According to Corrinne Hess with the Wisconsin Public Radio, Legislative Republicans are now trying for a third time to cap tuition increases at the state’s public university system at no higher than the rate of inflation.
The proposal would limit the Board of Regents to “only increase tuition and fees for resident undergraduate students up to the rate of the Consumer Price Index.”
“A statutory cap on future tuition increases will provide Wisconsin families and UW System institutions with the predictability required to budget for college expenses into the future,” according to the proposal coauthored by Sen. André Jacque, R-De Pere, and Rep. David Murphy, R-Greenville.
“It’s time to prioritize students over bureaucracy,” Jacque said in a message to WPR. “This bill gives students and families the ability to plan ahead with confidence without continuing to be used to backfill budget decisions that avoid limiting runaway administrative spending.”

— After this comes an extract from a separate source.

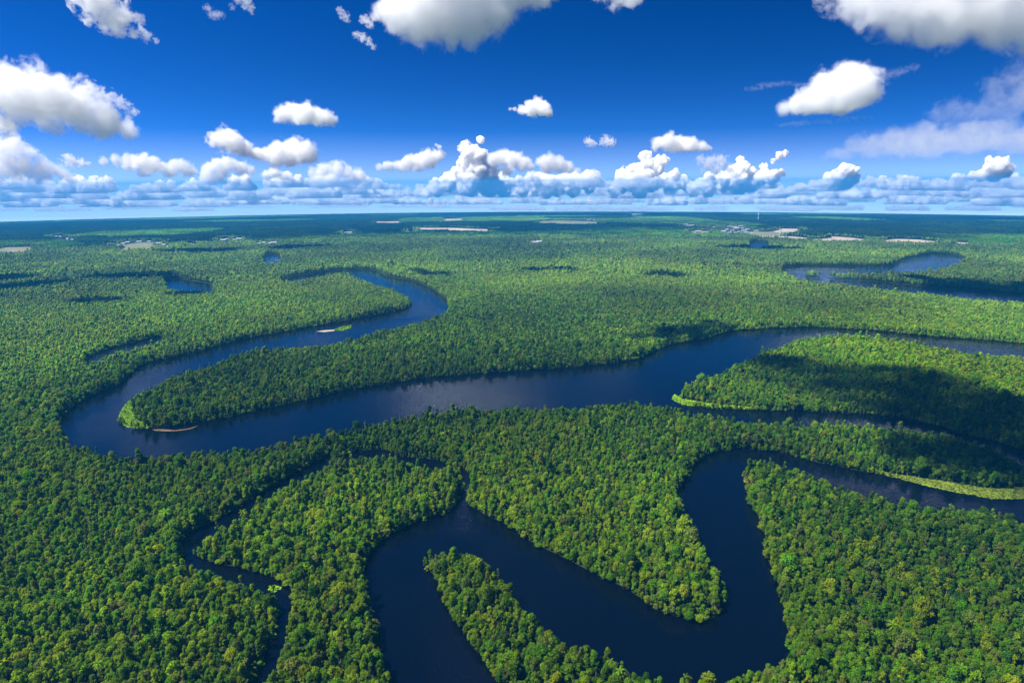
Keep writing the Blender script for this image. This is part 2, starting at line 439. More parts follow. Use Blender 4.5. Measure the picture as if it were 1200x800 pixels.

Tuition will increase by 4 percent at all universities in the fall, with individual schools able to add an optional 1 percent additional increase for a maximum of 5 percent.
The increase will raise tuition by about $382, according to the UW system. This is the third year in a row the UW system raised its prices after a 10-year tuition freeze. Mark Pitsch, spokesperson for the Universities of Wisconsin, said the system is among the most affordable in the United States.
“It is critical that we have the flexibility to maintain the quality that students deserve and parents expect,” Pitsch said Thursday. Under the 2025-27 state budget, the university system will receive a funding increase of about $256 million. State funding represents about 20 percent of total revenues in the UW system.
Tuition and fees makes up about 60 percent of the universities’ revenue. Resident undergraduate tuition increased 7.7 percent during the 10-year period from 2015 to 2025, well below UW comprehensive peers in neighboring states, where increases ranged from 21.7 percent to 28.8 percent during the same period, according to the UW system.
This is not the first time Murphy and Jacque have floated a tuition cap plan. Murphy introduced legislation capping tuition at the Consumer Price Index in 2019, and the two legislators introduced similar legislation in 2023.
“Now more than ever, the Legislature must implement a common-sense law placing controls on these types of skyrocketing tuition increases,” the proposal states.
“That’s why we are again introducing legislation to cap tuition and fee increases for in-state Wisconsin undergraduates at levels no higher than the rate of inflation.”
Jacque said in 2019, Amber Schroeder , executive director of the pro-UW group Badgers United, testified on behalf of the cap, saying it would provide families and the university with “predictability.”
State Rep. Amanda Nedweski, R-Pleasant Prairie, who is vice-chair of the Committee on Colleges and Universities, said the UW system should rein in administrative “bloat” and cut waste instead of raising tuition.
“I believe part of the solution is for the UW to accurately assess the true cost of instruction for each program and allow for differential tuition at every level based on market demand,” Nedweski said.
“A tuition price set by program cost per student, rather than a flat rate, would weed out low-demand majors and allow the UW to reduce costs internally so that they don’t need to raise tuition excessively.”